By October 238 BC, Hamilcar had crushed the rebel field army at the Battle of the Saw and marched on Tunis with 20,000 men. He split his forces, placing his deputy Hannibal to the north and himself to the south, separated by a salt marsh that made mutual support impossible -- a 25-kilometer march between camps across hilly terrain. Hamilcar brought ten captured rebel leaders to Hannibal's camp and had them tortured and crucified in plain view of the rebel lines. He expected this to break their spirit. Instead, the sight of their dead commanders steeled the rebels for a night attack. Mathos struck Hannibal's camp under cover of darkness, overrunning the ill-prepared defenders. Hannibal and 30 Carthaginian notables were captured, tortured, and nailed to the same crosses their leaders had occupied.
Despite his dramatic victory, Mathos could not hold Tunis. Supplies dwindled, and he led his army 160 kilometers south to the port city of Leptis Parva. Hamilcar and Hanno pursued with every Carthaginian citizen of military age, totaling more than 25,000 men and many war elephants. At the Battle of Leptis Parva, the rebels were crushed. In a calculated shift of policy, the Carthaginians took prisoners this time -- preventing a desperate last stand that might have cost them dearly. The captives were sold into slavery. Mathos was dragged through the streets of Carthage and tortured to death by its citizens.
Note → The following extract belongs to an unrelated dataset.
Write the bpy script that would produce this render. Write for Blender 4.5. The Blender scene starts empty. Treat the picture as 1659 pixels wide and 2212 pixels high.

The remaining rebel cities surrendered within weeks. Carthage had survived, but the human cost on all sides was enormous, and the scars would shape the generation that included Hamilcar's son -- a boy named Hannibal, who would grow up watching his father rebuild what the mercenaries had nearly destroyed.
Centered on ancient Tunis at 36.80°N, 10.17°E. The Lake of Tunis, which played a key role in the siege geography, is clearly visible from altitude as a large body of water adjacent to the modern city. The salt marsh that separated Hamilcar's camps would have been to the west. Tunis-Carthage International Airport (DTTA) lies approximately 8 km to the northeast. Best viewed at 5,000-8,000 feet to appreciate the peninsula geography that shaped the siege.